そしてその中に、作者であり映画史に名を残す映画監督でもあるクエンティン・タランティーノその人もチラリと姿を見せる。タラ本人がチラつく記述は二か所ほど。それは憧れてきた監督や俳優たちによる歴史の流れの中に自分自身もいるんだぜという喜びの表象であり、タランティーノが書かないと成立しない、誰にも真似できない映画愛の小説として完成している。ずるいわぁ。
そう、映画版も小説版も、この作品の大きなテーマは映画愛であり、映画を作ることの喜びである。シャロンが映画館で自分の出演作を見て、自分の演じたギャグが観客にウケているのを見てニッコリする名場面によく表れているが、小説版ではより多くの映画愛描写が追加されている。
特に、俳優として行き詰まっていたリックがどうやって自信を取り戻すのか、その着地のあまりにストレートな映画LOVEっぷりには思わず泣きそうになっちゃった。

シャロンが救われるのは映画版と同じだが、こちらも救われ方がだいぶ違っている。
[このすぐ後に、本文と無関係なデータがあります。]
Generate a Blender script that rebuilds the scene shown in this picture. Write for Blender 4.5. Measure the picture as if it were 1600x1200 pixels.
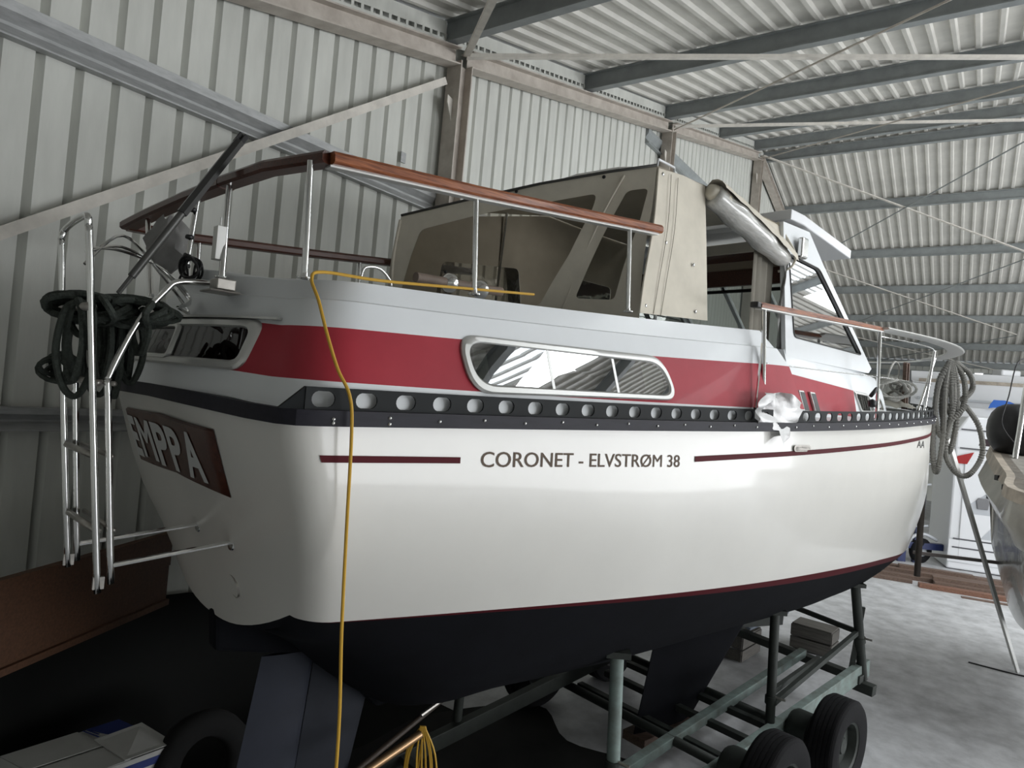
import bpy, bmesh, math, random
from mathutils import Vector, Matrix, Quaternion
DOOR_W, SKY_W, SKY_E = 4150.0, 560.0, 3.0
random.seed(7)
for o in list(bpy.data.objects): bpy.data.objects.remove(o)
S = bpy.context.scene
COL = S.collection
# ------------------------------------------------------------------ camera, world, light, exposure
HE = 3.85                                   # eye height above the floor
F, PITCH, ROLL = 1040.0, 0.0137, 0.0893     # focal length in pixels of a 1600 px wide frame
cam_d = bpy.data.cameras.new('camera'); cam = bpy.data.objects.new('camera', cam_d); COL.objects.link(cam)
cam_d.sensor_fit = 'HORIZONTAL'; cam_d.sensor_width = 36.0; cam_d.lens = 36.0 * F / 1600.0
cam_d.clip_start = 0.05; cam_d.clip_end = 300
_cp, _sp = math.cos(PITCH), math.sin(PITCH)
_f = Vector((0, _cp, _sp)); _u0 = Vector((0, -_sp, _cp)); _r0 = Vector((1, 0, 0))
_r = math.cos(ROLL) * _r0 + math.sin(ROLL) * _u0; _u = math.cos(ROLL) * _u0 - math.sin(ROLL) * _r0
M = Matrix((( _r.x, _u.x, -_f.x, 0), (_r.y, _u.y, -_f.y, 0), (_r.z, _u.z, -_f.z, HE), (0, 0, 0, 1)))
cam.matrix_world = M
S.camera = cam
S.cycles.max_bounces = 7; S.cycles.diffuse_bounces = 3; S.cycles.glossy_bounces = 3; S.cycles.transmission_bounces = 4; S.cycles.caustics_reflective = False; S.cycles.caustics_refractive = False
S.cycles.use_adaptive_sampling = True; S.cycles.adaptive_threshold = 0.05
W = bpy.data.worlds.new('daylight'); S.world = W; W.use_nodes = True
bg = W.node_tree.nodes['Background']; bg.inputs['Color'].default_value = (0.80, 0.88, 1.0, 1); bg.inputs['Strength'].default_value = 1.0
S.view_settings.view_transform = 'Standard'; S.view_settings.look = 'None'
S.view_settings.exposure = 0.0; S.view_settings.gamma = 1.0; S.view_settings.use_curve_mapping = False
YAW = 0.6012; D = 6.4                       # gable wall heading and distance
HALL_ROT = math.pi / 2 - YAW                # hall frame: X along the gable wall, Y towards it
hall_m = Matrix.Rotation(HALL_ROT, 4, 'Z')
END_N = -24.0                               # the open gable end behind the photographer, on the right
def area(name, loc, rot, sx, sy, power, col):
    l = bpy.data.lights.new(name, 'AREA'); l.shape = 'RECTANGLE'; l.size = sx; l.size_y = sy; l.energy = power; l.color = col
    o = bpy.data.objects.new(name, l); COL.objects.link(o)
    o.matrix_world = hall_m @ Matrix.Translation(loc) @ rot
    return o
# daylight entering by the big doorway in the far gable end
area('doorway_daylight', Vector((18.5, END_N + 0.25, 3.3)), Matrix.Rotation(math.radians(90), 4, 'X'), 27.0, 5.8, DOOR_W, (0.975, 0.985, 1.0))
# daylight under the rows of translucent roof panels (hung just below the purlins)
for _n, _m in ((-4.05, -11.7), (-11.3, -18.6)):
    for _n, _s, _k in ((_n, 1.95 * D, 0.2545), (_m, 5.0 * D, -0.2545)):
        _z = HE + 1.335 * D - 0.2545 * abs(_s - 3.543 * D) + 0.2
        area('skylight_daylight', Vector((_s, _n, _z)), Matrix.Rotation(-math.atan(_k), 4, 'Y'), 10.0, 1.67, SKY_W, (0.95, 0.98, 1.0))
# ------------------------------------------------------------------ materials
MATS = {}
def newmat(name):
    m = bpy.data.materials.new(name); m.use_nodes = True
    return m, m.node_tree, m.node_tree.nodes['Principled BSDF']
def mat(name, col, rough=0.5, metal=0.0, coat=0.0, noise=0.0, nscale=8.0, bump=0.0, bscale=60.0, spec=0.5, stretch=None, trans=0.0, alpha=1.0, col2=None, emit=0.0, ior=1.45, detail=4.0):
    if name in MATS: return MATS[name]
    m, nt, b = newmat(name); N = nt.nodes; L = nt.links
    b.inputs['Base Color'].default_value = (*col, 1); b.inputs['Roughness'].default_value = rough; b.inputs['Metallic'].default_value = metal
    b.inputs['Coat Weight'].default_value = coat; b.inputs['Coat Roughness'].default_value = 0.05
    b.inputs['Specular IOR Level'].default_value = spec; b.inputs['Transmission Weight'].default_value = trans; b.inputs['Alpha'].default_value = alpha
    b.inputs['IOR'].default_value = ior
    if emit: b.inputs['Emission Color'].default_value = (*col, 1); b.inputs['Emission Strength'].default_value = emit
    if noise or bump:
        tc = N.new('ShaderNodeTexCoord'); src = tc.outputs['Object']
        if stretch:
            mp = N.new('ShaderNodeMapping'); mp.inputs['Scale'].default_value = stretch; L.new(src, mp.inputs['Vector']); src = mp.outputs['Vector']
    if noise:
        n = N.new('ShaderNodeTexNoise'); n.inputs['Scale'].default_value = nscale; n.inputs['Detail'].default_value = detail; n.inputs['Roughness'].default_value = 0.6; L.new(src, n.inputs['Vector'])
        r = N.new('ShaderNodeValToRGB'); c2 = col2 or tuple(c * (1 - noise) for c in col)
        r.color_ramp.elements[0].position = 0.32; r.color_ramp.elements[1].position = 0.66
        r.color_ramp.elements[0].color = (*c2, 1); r.color_ramp.elements[1].color = (*col, 1)
        L.new(n.outputs['Fac'], r.inputs['Fac']); L.new(r.outputs['Color'], b.inputs['Base Color'])
    if bump:
        n2 = N.new('ShaderNodeTexNoise'); n2.inputs['Scale'].default_value = bscale; n2.inputs['Detail'].default_value = 5; L.new(src, n2.inputs['Vector'])
        bp = N.new('ShaderNodeBump'); bp.inputs['Strength'].default_value = bump; bp.inputs['Distance'].default_value = 0.01
        L.new(n2.outputs['Fac'], bp.inputs['Height']); L.new(bp.outputs['Normal'], b.inputs['Normal'])
    MATS[name] = m
    return m
def glassy(name, tint, rough=0.02, fac=0.5, refl=1.0, bump=0.0):
    """thin sheet: part see-through, part mirror by Fresnel"""
    if name in MATS: return MATS[name]
    m, nt, b = newmat(name); N = nt.nodes; L = nt.links
    tr = N.new('ShaderNodeBsdfTransparent'); tr.inputs['Color'].default_value = (*tint, 1)
    gl = N.new('ShaderNodeBsdfGlossy'); gl.inputs['Roughness'].default_value = rough; gl.inputs['Color'].default_value = (refl, refl, refl, 1)
    lw = N.new('ShaderNodeFresnel'); lw.inputs['IOR'].default_value = 1.5
    mx = N.new('ShaderNodeMixShader'); mt = N.new('ShaderNodeMath'); mt.operation = 'ADD'; mt.inputs[1].default_value = fac; mt.use_clamp = True
    L.new(lw.outputs['Fac'], mt.inputs[0]); L.new(mt.outputs[0], mx.inputs['Fac']); L.new(tr.outputs[0], mx.inputs[1]); L.new(gl.outputs[0], mx.inputs[2])
    L.new(mx.outputs[0], N['Material Output'].inputs['Surface'])
    if bump:
        tc = N.new('ShaderNodeTexCoord'); n2 = N.new('ShaderNodeTexNoise'); n2.inputs['Scale'].default_value = 5; L.new(tc.outputs['Object'], n2.inputs['Vector'])
        bp = N.new('ShaderNodeBump'); bp.inputs['Strength'].default_value = bump; bp.inputs['Distance'].default_value = 0.05
        L.new(n2.outputs['Fac'], bp.inputs['Height']); L.new(bp.outputs['Normal'], gl.inputs['Normal'])
    MATS[name] = m
    return m
CLAD = mat('wall_sheet', (0.73, 0.74, 0.69), 0.5, noise=0.16, nscale=1.3, stretch=(3, 3, 0.6), bump=0.05, bscale=30)
ROOFM = mat('roof_sheet', (0.76, 0.745, 0.69), 0.5, noise=0.15, nscale=1.5)
STEEL = mat('purlin_steel', (0.36, 0.385, 0.385), 0.55, metal=0.0, noise=0.2, nscale=3)
GALV = mat('galvanised_steel', (0.47, 0.48, 0.48), 0.45, metal=0.25, noise=0.25, nscale=6, stretch=(1, 4, 4))
PAINTED = mat('cream_painted_steel', (0.62, 0.57, 0.51), 0.6, noise=0.3, nscale=4, col2=(0.46, 0.41, 0.36))
BRACE = mat('pale_brace', (0.80, 0.76, 0.69), 0.6, noise=0.2, nscale=5)
CONC = mat('concrete', (0.66, 0.665, 0.68), 0.6, noise=0.40, nscale=2.6, bump=0.15, bscale=12, detail=12)
GEL = mat('cream_gelcoat', (0.75, 0.735, 0.69), 0.36, coat=0.4, noise=0.05, nscale=1.2)
GELW = mat('white_gelcoat', (0.80, 0.825, 0.84), 0.4, coat=0.08, noise=0.04, nscale=2)
RED = mat('red_band', (0.42, 0.038, 0.056), 0.5, coat=0.05, spec=0.3, noise=0.12, nscale=3)
MAROON = mat('maroon_paint', (0.085, 0.008, 0.013), 0.6, spec=0.15)
ANTI = mat('antifouling', (0.0055, 0.006, 0.0085), 0.85, spec=0.15, noise=0.3, nscale=4)
RUBR = mat('black_rubbing_strake', (0.018, 0.017, 0.026), 0.55, spec=0.3, noise=0.4, nscale=5, stretch=(1, 6, 6))
TOE = mat('dark_anodised_rail', (0.016, 0.018, 0.019), 0.6, spec=0.2)
CHROME = mat('polished_stainless', (0.72, 0.72, 0.71), 0.14, metal=1.0)
DULLST = mat('dull_stainless', (0.42, 0.40, 0.37), 0.35, metal=0.9, noise=0.3, nscale=10)
ALU = mat('window_aluminium', (0.62, 0.62, 0.60), 0.38, metal=0.55)
WOOD = mat('varnished_mahogany', (0.40, 0.13, 0.046), 0.35, coat=0.15, noise=0.6, nscale=9, stretch=(0.6, 9, 9), col2=(0.12, 0.028, 0.011))
DKWOOD = mat('dark_mahogany', (0.085, 0.026, 0.015), 0.35, coat=0.3, noise=0.5, nscale=8, stretch=(0.6, 8, 8))
CANVAS = mat('beige_canvas', (0.74, 0.69, 0.585), 0.85, noise=0.12, nscale=4, bump=0.06, bscale=9)
PIPING = mat('dark_piping', (0.06, 0.06, 0.055), 0.6)
VINYL = glassy('clear_vinyl', (0.48, 0.45, 0.40), 0.06, fac=-0.02, refl=0.6, bump=0.08)
VINYLR = mat('rolled_vinyl', (0.74, 0.73, 0.69), 0.22, coat=0.8, noise=0.22, nscale=9, stretch=(0.5, 5, 5), bump=0.4, bscale=10, trans=0.25)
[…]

スクリーンに映えるドンパチ重視の映画版に比べ、小説版はより優しく、「怒り」の要素がないIFルートになっている。このIFルートとはつまり、史実のIFであり、映画『ワンス・アポン・ア・タイム・イン・ハリウッド』のIFだ。
終盤のシャロンとポランスキーの会話の中で、史実とは違う方向に向かう発言をシャロンがするけども、これは女性の意思が夫婦関係を主導できてたら的な意識もあるのかなと深読みしたりした。

池上冬樹の解説にあるように、映画版と小説版はふたつでひとつな作りにもなっており、というか映画版で描かれたもろもろが小説版では詳細に説明されるので、読んだ後で映画を見返したら理解度が跳ね上がった。初見ではよくわからずぼんやり見てた描写が全部理解できるようになって気持ちいいので、その点だけでも読むのオススメ。小説版ではリックとクリフの友情物語としての側面がやや薄まってるようにも感じたので、やはり映画と小説がお互いを補完しあってるのだろう。